If you have been using Linux for +10 years, what are you using now?

Been using Linux for over a decade, and last few years Ubuntu (on desktops/laptops), plus Debian on servers, but been looking to switch to something less “Canonical”-y for a long time (since the Amazon search fiasco, pretty much).

Appreciate recommendations or just an interesting discussion about people’s experiences, there are no wrong answers.

Edit: Thanks for the lots of interesting answers and discussions. I will try a few of the suggestions in a VM.

  • 43 minutes

    I started using Linux in '98 with Red Hat 5.2. I have swapped between many, many different distros. But for the last 10 years or so, I’ve mostly stuck with Fedora. It generally just works, is up to date, and I’ve never had issues upgrading on their 6 month release cycle. My desktop probably started on Fedora 20-something and has been upgraded to the latest (43) without ever doing a reinstall!

    My primary computer is my Frame.work laptop running Fedora 43.

  • Recently switched to Arch, the archinstall script is amazing and gets you all set up. much better onboarding nowadays and is great to use.

  • Debian stable, it works fine for a workstation and for the few games I play

  • Been using linux for 7+ years, first distro was mint, then I moved to manjaro, for the last couple years I’ve been using Guix, a Nix inspired distro.

  • If you have been using Linux for +10 years, what are you using now?

    I distro-hopped every few years until about 2015. Since then I’ve been trending toward Debian for everything.

  • 3 hours

    After years of distro-hopping, I settled with NixOS 7 years ago and kept on expanding my setup to accommodate for my new demands from it.
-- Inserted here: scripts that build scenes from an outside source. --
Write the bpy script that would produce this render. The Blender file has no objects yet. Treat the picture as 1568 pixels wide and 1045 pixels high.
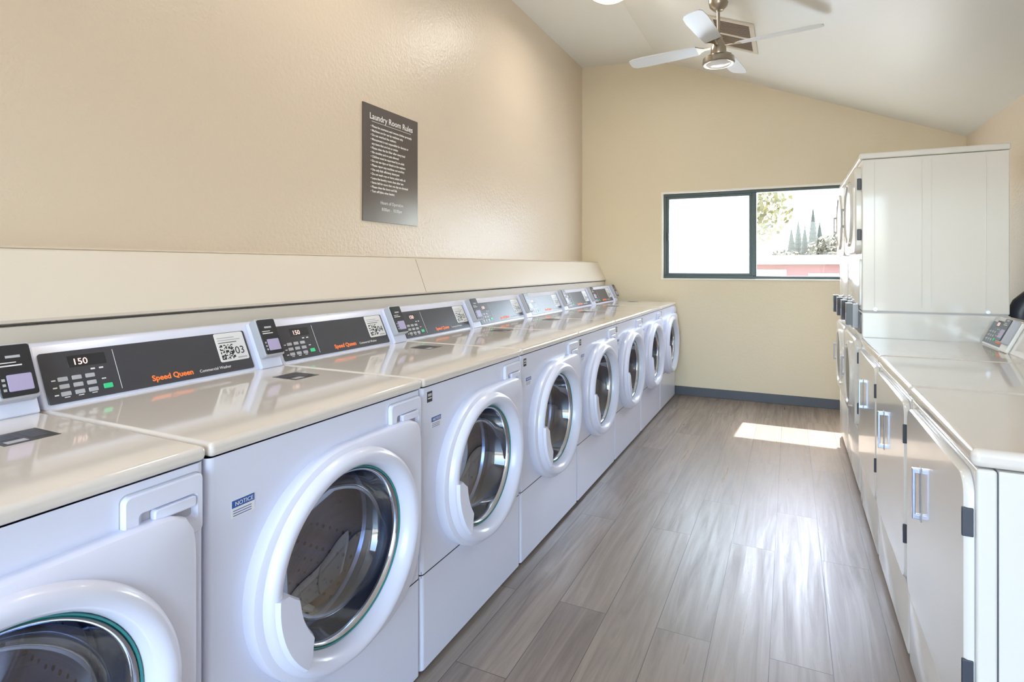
import bpy, bmesh, math, random
from mathutils import Matrix, Vector
random.seed(7)
scene = bpy.context.scene
EYE = 1.2575
# ------------------------------------------------------------------ materials
def lin(c):
    c = c/255.0
    return c/12.92 if c <= 0.04045 else ((c+0.055)/1.055)**2.4
def C(r, g, b): return (lin(r), lin(g), lin(b), 1)
def mat(name, col, rough=0.5, metal=0.0, coat=0.0, bump=None, emit=None, spec=0.5):
    m = bpy.data.materials.new(name); m.use_nodes = True
    nt = m.node_tree; p = nt.nodes['Principled BSDF']
    p.inputs['Base Color'].default_value = C(*col)
    p.inputs['Roughness'].default_value = rough
    p.inputs['Metallic'].default_value = metal
    p.inputs['Coat Weight'].default_value = coat
    p.inputs['Coat Roughness'].default_value = 0.06
    p.inputs['Specular IOR Level'].default_value = spec
    if emit:
        p.inputs['Emission Color'].default_value = C(*emit[0]); p.inputs['Emission Strength'].default_value = emit[1]
    tc = nt.nodes.new('ShaderNodeTexCoord')
    nz = nt.nodes.new('ShaderNodeTexNoise'); nz.inputs['Scale'].default_value = bump[0] if bump else 6
    nz.inputs['Detail'].default_value = 3
    nt.links.new(tc.outputs['Object'], nz.inputs['Vector'])
    if bump:
        b = nt.nodes.new('ShaderNodeBump'); b.inputs['Strength'].default_value = bump[1]; b.inputs['Distance'].default_value = bump[2]
        nt.links.new(nz.outputs['Fac'], b.inputs['Height']); nt.links.new(b.outputs['Normal'], p.inputs['Normal'])
    else:
        mr = nt.nodes.new('ShaderNodeMapRange'); mr.inputs['To Min'].default_value = rough*0.96; mr.inputs['To Max'].default_value = min(1, rough*1.05)
        nt.links.new(nz.outputs['Fac'], mr.inputs['Value']); nt.links.new(mr.outputs['Result'], p.inputs['Roughness'])
    return m
M = {}
M['wall'] = mat('wall_paint', (215, 198, 175), 0.34, bump=(60, 0.5, 0.006))
M['wallfar'] = mat('wall_paint_far', (220, 206, 176), 0.5, bump=(75, 0.25, 0.005))
M['ledge'] = mat('ledge_paint', (224, 211, 193), 0.40, bump=(60, 0.08, 0.003))
M['ceil'] = mat('ceiling_paint', (226, 224, 215), 0.38, bump=(70, 0.15, 0.004))
M['base'] = mat('baseboard_vinyl', (62, 66, 76), 0.45)
M['white'] = mat('white_enamel', (225, 230, 252), 0.26, coat=0.4)
M['white2'] = mat('cream_enamel', (229, 226, 218), 0.2, coat=0.5)
M['lid'] = mat('lid_enamel', (229, 221, 212), 0.10, coat=0.7)
M['door'] = mat('door_plastic', (227, 231, 252), 0.28, coat=0.3)
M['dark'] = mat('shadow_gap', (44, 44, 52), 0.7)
M['panel'] = mat('control_panel', (60, 60, 66), 0.28, spec=.4)
M['black'] = mat('black_plastic', (30, 31, 36), 0.3)
M['grey'] = mat('grey_plastic', (180, 182, 190), 0.35)
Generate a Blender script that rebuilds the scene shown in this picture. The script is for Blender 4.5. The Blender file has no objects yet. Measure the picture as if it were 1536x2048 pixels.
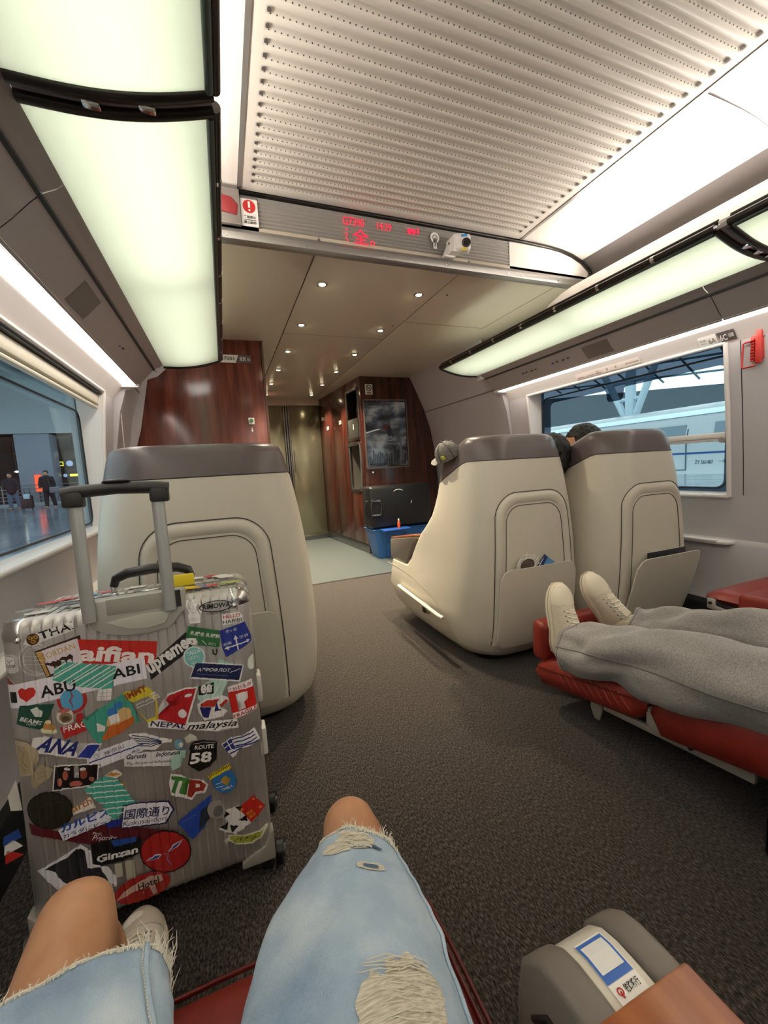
import bpy, bmesh, math, random
from mathutils import Vector, Matrix, noise
from math import sin, cos, pi, radians
random.seed(7)
scene = bpy.context.scene
C = scene.collection
# ---------------------------------------------------------------- camera
cam = bpy.data.cameras.new('camera'); co = bpy.data.objects.new('camera', cam); C.objects.link(co)
cam.sensor_fit = 'AUTO'; cam.sensor_width = 36.0; cam.lens = 817.66/2048*36.0
cam.clip_start = .02; cam.clip_end = 300
CAMX = Vector((0.929688, -0.363852, -0.057377)); CAMY = Vector((-0.092508, -0.079858, -0.992504)); CAMZ = Vector((0.356543, 0.928027, -0.107902))

R = Matrix((CAMX, -CAMY, -CAMZ)).transposed()
co.matrix_world = Matrix.Translation((0, 0, .95)) @ R.to_4x4()
scene.camera = co
# ---------------------------------------------------------------- world, exposure
scene.view_settings.view_transform = 'Standard'; scene.view_settings.look = 'None'
scene.view_settings.gamma = 1; scene.view_settings.use_curve_mapping = False
scene.view_settings.exposure = 0.82
scene.cycles.use_denoising = True; scene.cycles.max_bounces = 8; scene.cycles.diffuse_bounces = 5
scene.cycles.glossy_bounces = 4; scene.cycles.transparent_max_bounces = 12
wd = bpy.data.worlds.new('world'); scene.world = wd; wd.use_nodes = True
bg = wd.node_tree.nodes['Background']; bg.inputs[0].default_value = (.70, .78, .81, 1); bg.inputs[1].default_value = 1.5

def area(name, loc, rot, sx, sy, e, col=(1, .95, .88)):
    l = bpy.data.lights.new(name, 'AREA'); l.shape = 'RECTANGLE'; l.size = sx; l.size_y = sy; l.energy = e; l.color = col
    o = bpy.data.objects.new(name, l); C.objects.link(o); o.location = loc; o.rotation_euler = rot; return o
XC = .867
# fluorescent tubes lying on top of the racks, lighting the cove of the ceiling
for s in (-1, 1):
    area('cove_light', (XC+s*1.02, -.35, 1.915), (0, radians(180-s*28), 0), .04, 4.2, 18)
    area('rack_glass_fill', (XC+s*1.0, -.3, 1.79), (0, 0, 0), .22, 4.1, 12.5, (1, .99, .93)); area('rack_glass_fill', (XC+s*1.0, 2.35, 1.79), (0, 0, 0), .22, 1.1, 2.7, (1, .99, .93))  # unseen fill lights added inside the racks to brighten the frosted glass

# ---------------------------------------------------------------- materials
def lin(h, k=1.0):
    if not isinstance(h, str): return (h[0], h[1], h[2], 1)
    c = [int(h[i:i+2], 16)/255 for i in (0, 2, 4)]
    return tuple((v/12.92 if v <= .04045 else ((v+.055)/1.055)**2.4)*k for v in c)+(1,)
MATS = {}
def mat(name, col, rough=.5, metal=0, emit=None, es=0, spec=.5, coat=0, trans=0, alpha=1, sheen=0):
    if name in MATS: return MATS[name]
    m = bpy.data.materials.new(name); m.use_nodes = True; MATS[name] = m
    b = m.node_tree.nodes['Principled BSDF']
    b.inputs['Base Color'].default_value = lin(col); b.inputs['Roughness'].default_value = rough
    b.inputs['Metallic'].default_value = metal; b.inputs['Specular IOR Level'].default_value = spec
    b.inputs['Coat Weight'].default_value = coat; b.inputs['Transmission Weight'].default_value = trans
    b.inputs['Alpha'].default_value = alpha; b.inputs['Sheen Weight'].default_value = sheen
    if emit: b.inputs['Emission Color'].default_value = lin(emit); b.inputs['Emission Strength'].default_value = es
    return m
def nodes(m): return m.node_tree.nodes, m.node_tree.links, m.node_tree.nodes['Principled BSDF']
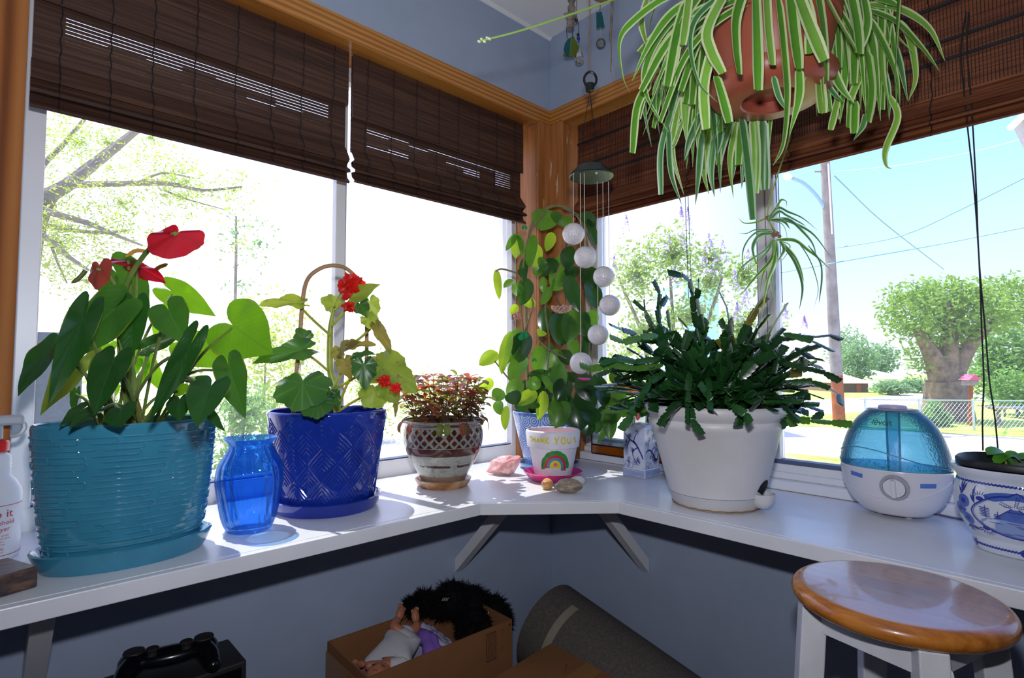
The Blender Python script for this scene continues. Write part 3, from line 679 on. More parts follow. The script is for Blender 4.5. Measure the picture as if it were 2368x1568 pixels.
for pts, rad in trk[1:]:
    for p in bez(pts, 6):
        for _ in range(9):
            c_ = p + V((r.gauss(0, .09), r.gauss(0, .09), r.gauss(0, .09))); cloudleaf(b, [(c_.x, c_.y, c_.z, .05, .05, .05)], 4, .0155, r, 0, .3)
for x, y, d, s, n_ in ((180, 330, 3.9, 110, 800), (250, 330, 4.0, 120, 700), (350, 320, 4.1, 90, 500), (140, 560, 3.5, 90, 350), (430, 420, 3.8, 110, 420), (280, 470, 3.6, 110, 500), (540, 440, 3.9, 80, 200), (200, 650, 3.5, 90, 160), (560, 560, 4.2, 90, 200), (430, 560, 4, 90, 160)): cloudleaf(b, [bl_(x, y, d, s, s, s * .8)], n_, .0145, r, 0, .3)
b.build('foliage', m_fy, t, smooth=False)
for i, (x, y, d, rx, rz, n, lb, mt) in enumerate([
    (610, 800, 9, 95, 150, 2600, 'bright yellow-green shrub seen between the two blue-potted plants', m_fy),
    (560, 950, 6, 95, 90, 2200, 'bright low shrub behind the blue glass vase', m_fb),
    (690, 820, 11, 70, 150, 2000, 'pale young tree left of the window mullion', m_fy),
    (850, 880, 12, 80, 90, 1700, 'pale shrub right of the window mullion behind the begonia', m_fy),
    (980, 900, 15, 110, 60, 1500, 'faint shrub low in the bright pane above the stoneware pot', m_fy),
    (430, 830, 8, 60, 100, 1300, 'yellow-green shrub between the tall red-flowered plant and the slim tree', m_fy),
    (230, 800, 8, 90, 80, 1200, 'yellow-green shrub behind the tall red-flowered plant', m_fy)]):
    g_ = D(x, y, d); g_.z = GZ; k = d / FPX; hb = 1.6 / k + 847 - y
    tree('garden_shrub', lb, 'bush', g_, [([g_, D(x, y + rz, d), D(x + 5, y, d)], (.03, .01))], [bl_(x, y, d, rx, rx, rz), bl_(x, y + hb * .55, d, rx * 1.1, rx, hb * .5)], n, .034 + d * .0012, mt, 70 + i, group='shrubs beyond the left-hand window', shell=.0)
tp = D(545, 700, 7); g_ = tp.copy(); g_.z = GZ
t, _ = tree('slim_tree', 'slim upright tree with sparse leaves in the middle of the wide pane', 'tree', g_, [([g_, D(545, 640, 7), D(546, 500, 7)], (.026, .010))], [bl_(545, 540, 7, 60, 60, 90), bl_(600, 560, 7, 50, 50, 90), bl_(560, 660, 7, 60, 60, 40)], 260, .03, m_fd, 90, shell=0)
q0 = WLp(76, 1000, 1.6); q1 = WLp(186, 1000, 1.6); zt = WLp(130, 768, 1.6).z
t = thing('slate_bin', 'dark slate-coloured bin standing outside behind the anthurium', 'bin', V((lerp(q0.x, q1.x, .5), 1.9, GZ)))
m_sl = plain('dark_slate', '#2e3a44', .5, var='#3d4b55', vs=60)
MB().box2((q0.x - .05, 1.6, GZ), (q1.x, 2.2, zt - .05)).build('body', m_sl, t, smooth=False, bevel=.01)
MB().box2((q0.x - .07, 1.57, zt - .048), (q1.x + .02, 2.23, zt)).build('lid', m_sl, t, smooth=False, bevel=.01)
# ---------------------------------------------------------------- things on the shelf, from the left
class Surf:                                  # the outside of a turned pot: (angle, height) -> point
    def __init__(s, prof, c, ax=1, ay=1, rz=0): s.p = sorted([(z, r) for r, z in prof]); s.c = V(c); s.ax, s.ay, s.rz = ax, ay, rz
    def r(s, z): return interp(s.p, z) if z > s.p[0][0] else s.p[0][1]
    def __call__(s, t, z, off=0.0):
        r = s.r(z); x, y = r * math.cos(t) * s.ax, r * math.sin(t) * s.ay
        n = V((math.cos(t) / s.ax, math.sin(t) / s.ay, 0)).normalized()
        x += n.x * off; y += n.y * off
        return s.c + V((x * math.cos(s.rz) - y * math.sin(s.rz), x * math.sin(s.rz) + y * math.cos(s.rz), z - 0))
def glaze(name, col, col2=None, rough=.12, **kw): return plain(name, col, rough, .5, coat=.4, var=col2, vs=14, **kw)
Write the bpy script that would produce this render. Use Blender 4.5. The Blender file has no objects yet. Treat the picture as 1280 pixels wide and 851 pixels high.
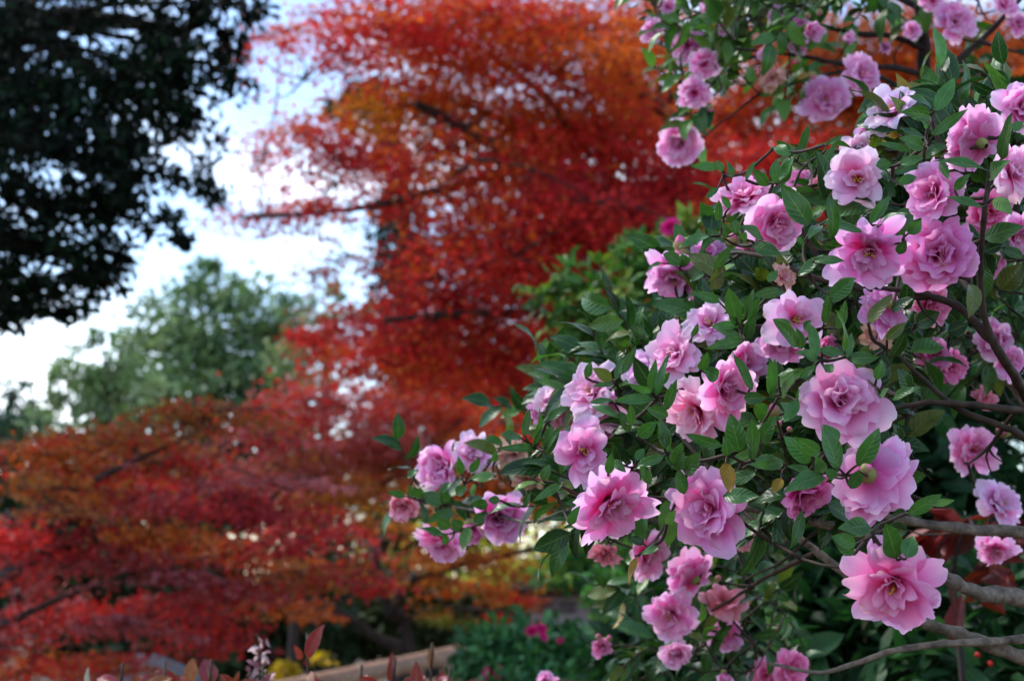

I might be hopping to GNU Guix at some point in the future because of their choice to use scheme as the configuration language for the Guix setups.

    • 42 minutes

      Guix is very interesting to me. If fedora didn’t just work, I think that’s where I’d want to move to.

  • I think I started back in the day with Ubuntu Gnome, with some dabbling in Manjaro and then Arch.

    But since then I have used Fedora Workstation, and then Fedora Silverblue / Fedora Kinoite (immutable versions of fedora, with the past several years on Kinoite [kde] over Silverblue [gnome])

    On the server side of things, I am using Debian (with everything running in podman containers).

    If I were to consider migrating, it would be to migrate my laptop to secureblue (likely, rebasing the OS image rather than clean-installing) and migrate my Windows 11 desktop to bazzite. Both of these are still based on Fedora’s immutable base, albeit with changes to the base OS image. At some point in the future, I would also consider migrating my server to an immutable OS, however, which one remains to be seen.

  • Slackware. In 27-ish years of using it, it’s never once crashed or failed to install

  • My Linux journey began with Fedora before I transitioned to Manjaro. Following the issues there, I switched to Debian, though I eventually moved on due to its slow update cycle in favor of openSUSE. I’ve now settled on CachyOS, and I couldn’t be happier. It is exceptionally stable, benefits from timely Arch-based updates, and performs incredibly fast. Ironically, even though I’m not a gamer, I find that CachyOS simply makes everything work perfectly.

  • I hopped around a little but settled into Debian a long, long time ago. My son loves Arch, I like my stuff to be a bit more stable and don’t have the time to update between commands all the time (its a joke but has a little truth to it).